Tuesday, May 23, 2006

Prullateus akkand Akkariel

Oh for those summers we used to have, when we thought it was always sunny. In reality, they were stuffed with rain and hail and thunderstorms; we just don’t remember them as much as the hot days when we dammed the stream and went home mucky as hell. It all just came back to me as I went for a short walk to get the office disinfectant out of my lungs. All the trees seem to have sprung into leaf in the last week or two and they stretch from here to the edge of the hills. There are a few church spires peeking out over the canopy but it seems to be this place, trees and then moor land. The wind takes everything and gives out a sort of complex white noise, with waves of deeper sounds underpinning the top end swish. This is the kind of temperature I like as well, the average for this time of year, warm enough to go out without a jacket but cool enough to avoid heatstroke. All this is good; it makes me happy to be alive.

And then it rains and I go out into the garden. I could just find space down there under the open door of the garage, to lie down and listen to the rain. Sometimes I find the dry corner at the front of the house, where I can stand without getting wet.

The baby likes to sit on a chair in the porch watching the rain and looking out for cars or people he knows. I suppose we have to stop calling him the baby as it has been possible to have a conversation with him for some time now. I sometimes call him The Boy but that is lifted from someone else’s family accounts. I could make up a name for him other than his real one but that seems wrong as well. He may just have to remain as The Youngest which seems rather sad.

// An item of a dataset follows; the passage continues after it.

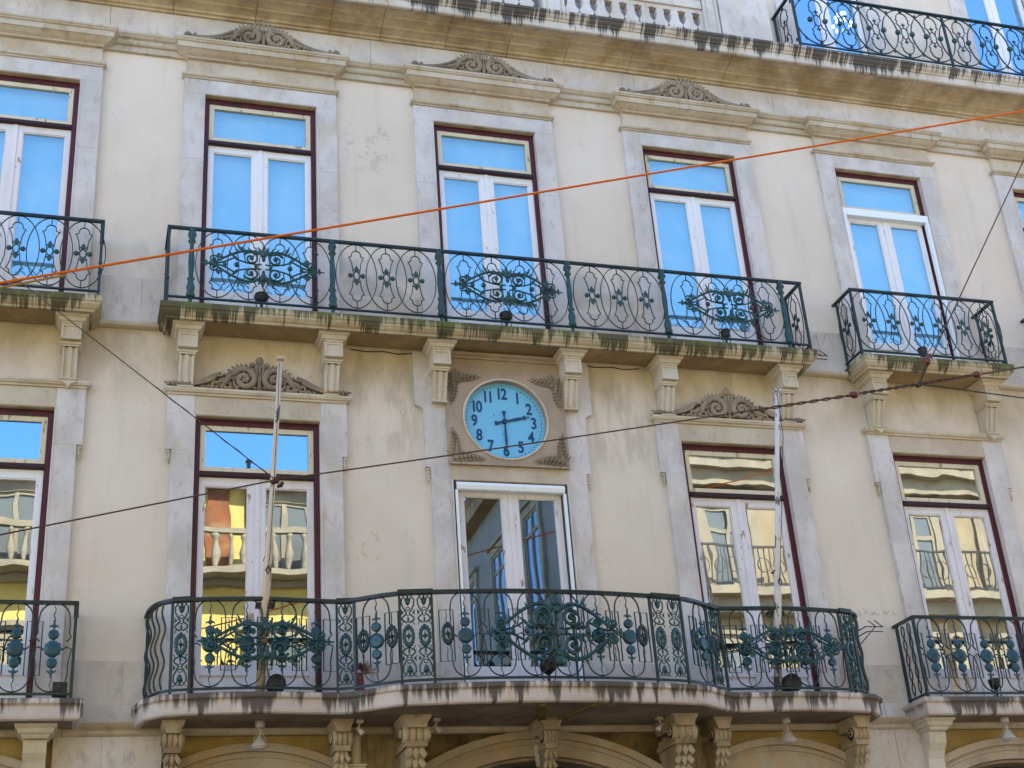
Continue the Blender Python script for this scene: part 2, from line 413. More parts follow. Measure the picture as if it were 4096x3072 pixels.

Youngest is very happy at the moment; he now has his own room and stays in it all night which means that out sleep is uninterrupted by the sudden abseil of child from the cot onto his mother. He seems to have no fear of heights which seems to be a throwback to his grandfather who being a bridge engineer will happily hang onto the side of tall structures with no worries at all. I imagine my dad would have been quite happy as one of those steel workers you see in old B&W pictures, sitting cross-legged on a narrow beam with nothing else between him and a sticky end on 5th Avenue below. I do hope we don’t have to chase the child up anything high.